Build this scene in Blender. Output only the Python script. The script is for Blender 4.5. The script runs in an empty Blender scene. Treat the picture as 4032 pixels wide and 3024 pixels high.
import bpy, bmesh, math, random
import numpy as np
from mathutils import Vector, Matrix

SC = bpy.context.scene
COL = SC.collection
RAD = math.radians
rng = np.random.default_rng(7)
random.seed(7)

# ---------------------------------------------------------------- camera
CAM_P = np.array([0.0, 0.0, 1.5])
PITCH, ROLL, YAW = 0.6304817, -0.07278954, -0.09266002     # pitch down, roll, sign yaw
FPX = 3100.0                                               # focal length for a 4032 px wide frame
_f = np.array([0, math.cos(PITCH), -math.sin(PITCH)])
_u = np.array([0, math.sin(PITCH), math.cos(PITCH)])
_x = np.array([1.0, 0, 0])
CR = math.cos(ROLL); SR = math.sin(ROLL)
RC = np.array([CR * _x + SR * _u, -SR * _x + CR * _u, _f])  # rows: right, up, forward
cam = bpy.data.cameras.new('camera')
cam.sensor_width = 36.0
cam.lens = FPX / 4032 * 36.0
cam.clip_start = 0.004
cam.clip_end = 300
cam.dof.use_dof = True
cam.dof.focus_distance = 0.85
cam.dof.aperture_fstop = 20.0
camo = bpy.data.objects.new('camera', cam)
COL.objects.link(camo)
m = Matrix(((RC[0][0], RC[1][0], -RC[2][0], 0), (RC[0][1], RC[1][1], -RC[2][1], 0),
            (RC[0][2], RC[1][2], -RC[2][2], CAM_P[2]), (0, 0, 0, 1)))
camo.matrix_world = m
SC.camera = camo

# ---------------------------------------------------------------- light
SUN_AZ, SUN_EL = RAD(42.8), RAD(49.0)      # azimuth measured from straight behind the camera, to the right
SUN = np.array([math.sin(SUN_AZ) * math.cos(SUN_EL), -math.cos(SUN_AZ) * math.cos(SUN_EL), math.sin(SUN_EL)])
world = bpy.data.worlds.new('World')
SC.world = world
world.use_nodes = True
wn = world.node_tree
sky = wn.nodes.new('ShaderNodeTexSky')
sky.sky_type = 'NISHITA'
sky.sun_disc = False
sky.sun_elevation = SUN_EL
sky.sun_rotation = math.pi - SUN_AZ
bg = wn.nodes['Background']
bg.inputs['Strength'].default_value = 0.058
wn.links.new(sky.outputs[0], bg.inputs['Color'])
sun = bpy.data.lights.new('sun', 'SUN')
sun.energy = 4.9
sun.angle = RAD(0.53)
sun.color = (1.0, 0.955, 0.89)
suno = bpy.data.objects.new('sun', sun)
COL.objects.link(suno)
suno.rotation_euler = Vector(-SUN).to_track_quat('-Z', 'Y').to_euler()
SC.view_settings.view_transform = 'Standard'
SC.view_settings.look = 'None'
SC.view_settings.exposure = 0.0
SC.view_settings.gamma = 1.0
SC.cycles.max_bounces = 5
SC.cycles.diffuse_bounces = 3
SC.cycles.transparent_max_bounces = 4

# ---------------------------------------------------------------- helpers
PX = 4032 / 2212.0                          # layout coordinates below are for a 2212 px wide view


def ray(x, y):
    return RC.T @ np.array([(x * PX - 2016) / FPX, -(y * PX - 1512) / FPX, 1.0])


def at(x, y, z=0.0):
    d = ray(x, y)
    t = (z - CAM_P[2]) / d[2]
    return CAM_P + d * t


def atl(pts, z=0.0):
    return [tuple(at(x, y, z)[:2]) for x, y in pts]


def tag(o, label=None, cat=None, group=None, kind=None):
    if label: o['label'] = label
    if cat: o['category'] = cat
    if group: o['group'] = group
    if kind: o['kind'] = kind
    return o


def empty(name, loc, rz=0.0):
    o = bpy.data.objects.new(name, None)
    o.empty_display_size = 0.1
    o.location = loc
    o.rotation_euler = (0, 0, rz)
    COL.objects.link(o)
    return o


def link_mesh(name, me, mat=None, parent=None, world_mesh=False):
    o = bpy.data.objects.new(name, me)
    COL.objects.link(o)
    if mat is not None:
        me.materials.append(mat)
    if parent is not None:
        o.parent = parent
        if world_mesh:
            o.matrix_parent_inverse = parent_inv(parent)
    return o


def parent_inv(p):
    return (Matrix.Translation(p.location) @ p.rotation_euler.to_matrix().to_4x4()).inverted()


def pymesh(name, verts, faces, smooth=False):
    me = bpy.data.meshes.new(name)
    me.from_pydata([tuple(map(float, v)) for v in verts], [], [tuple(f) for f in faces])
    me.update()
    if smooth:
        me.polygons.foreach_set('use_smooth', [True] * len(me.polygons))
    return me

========

Reproduce the complete set of lines precisely as supplied.

Build this scene in Blender. Output only the Python script. The script is for Blender 4.5. The script runs in an empty Blender scene. Treat the picture as 4032 pixels wide and 3024 pixels high.
import bpy, bmesh, math, random
import numpy as np
from mathutils import Vector, Matrix

SC = bpy.context.scene
COL = SC.collection
RAD = math.radians
rng = np.random.default_rng(7)
random.seed(7)

# ---------------------------------------------------------------- camera
CAM_P = np.array([0.0, 0.0, 1.5])
PITCH, ROLL, YAW = 0.6304817, -0.07278954, -0.09266002     # pitch down, roll, sign yaw
FPX = 3100.0                                               # focal length for a 4032 px wide frame
_f = np.array([0, math.cos(PITCH), -math.sin(PITCH)])
_u = np.array([0, math.sin(PITCH), math.cos(PITCH)])
_x = np.array([1.0, 0, 0])
CR = math.cos(ROLL); SR = math.sin(ROLL)
RC = np.array([CR * _x + SR * _u, -SR * _x + CR * _u, _f])  # rows: right, up, forward
cam = bpy.data.cameras.new('camera')
cam.sensor_width = 36.0
cam.lens = FPX / 4032 * 36.0
cam.clip_start = 0.004
cam.clip_end = 300
cam.dof.use_dof = True
cam.dof.focus_distance = 0.85
cam.dof.aperture_fstop = 20.0
camo = bpy.data.objects.new('camera', cam)
COL.objects.link(camo)
m = Matrix(((RC[0][0], RC[1][0], -RC[2][0], 0), (RC[0][1], RC[1][1], -RC[2][1], 0),
            (RC[0][2], RC[1][2], -RC[2][2], CAM_P[2]), (0, 0, 0, 1)))
camo.matrix_world = m
SC.camera = camo

# ---------------------------------------------------------------- light
SUN_AZ, SUN_EL = RAD(42.8), RAD(49.0)      # azimuth measured from straight behind the camera, to the right
SUN = np.array([math.sin(SUN_AZ) * math.cos(SUN_EL), -math.cos(SUN_AZ) * math.cos(SUN_EL), math.sin(SUN_EL)])
world = bpy.data.worlds.new('World')
SC.world = world
world.use_nodes = True
wn = world.node_tree
sky = wn.nodes.new('ShaderNodeTexSky')
sky.sky_type = 'NISHITA'
sky.sun_disc = False
sky.sun_elevation = SUN_EL
sky.sun_rotation = math.pi - SUN_AZ
bg = wn.nodes['Background']
bg.inputs['Strength'].default_value = 0.058
wn.links.new(sky.outputs[0], bg.inputs['Color'])
sun = bpy.data.lights.new('sun', 'SUN')
sun.energy = 4.9
sun.angle = RAD(0.53)
sun.color = (1.0, 0.955, 0.89)
suno = bpy.data.objects.new('sun', sun)
COL.objects.link(suno)
suno.rotation_euler = Vector(-SUN).to_track_quat('-Z', 'Y').to_euler()
SC.view_settings.view_transform = 'Standard'
SC.view_settings.look = 'None'
SC.view_settings.exposure = 0.0
SC.view_settings.gamma = 1.0
SC.cycles.max_bounces = 5
SC.cycles.diffuse_bounces = 3
SC.cycles.transparent_max_bounces = 4

# ---------------------------------------------------------------- helpers
PX = 4032 / 2212.0                          # layout coordinates below are for a 2212 px wide view


def ray(x, y):
    return RC.T @ np.array([(x * PX - 2016) / FPX, -(y * PX - 1512) / FPX, 1.0])


def at(x, y, z=0.0):
    d = ray(x, y)
    t = (z - CAM_P[2]) / d[2]
    return CAM_P + d * t


def atl(pts, z=0.0):
    return [tuple(at(x, y, z)[:2]) for x, y in pts]


def tag(o, label=None, cat=None, group=None, kind=None):
    if label: o['label'] = label
    if cat: o['category'] = cat
    if group: o['group'] = group
    if kind: o['kind'] = kind
    return o


def empty(name, loc, rz=0.0):
    o = bpy.data.objects.new(name, None)
    o.empty_display_size = 0.1
    o.location = loc
    o.rotation_euler = (0, 0, rz)
    COL.objects.link(o)
    return o


def link_mesh(name, me, mat=None, parent=None, world_mesh=False):
    o = bpy.data.objects.new(name, me)
    COL.objects.link(o)
    if mat is not None:
        me.materials.append(mat)
    if parent is not None:
        o.parent = parent
        if world_mesh:
            o.matrix_parent_inverse = parent_inv(parent)
    return o


def parent_inv(p):
    return (Matrix.Translation(p.location) @ p.rotation_euler.to_matrix().to_4x4()).inverted()


def pymesh(name, verts, faces, smooth=False):
    me = bpy.data.meshes.new(name)
    me.from_pydata([tuple(map(float, v)) for v in verts], [], [tuple(f) for f in faces])
    me.update()
    if smooth:
        me.polygons.foreach_set('use_smooth', [True] * len(me.polygons))
    return me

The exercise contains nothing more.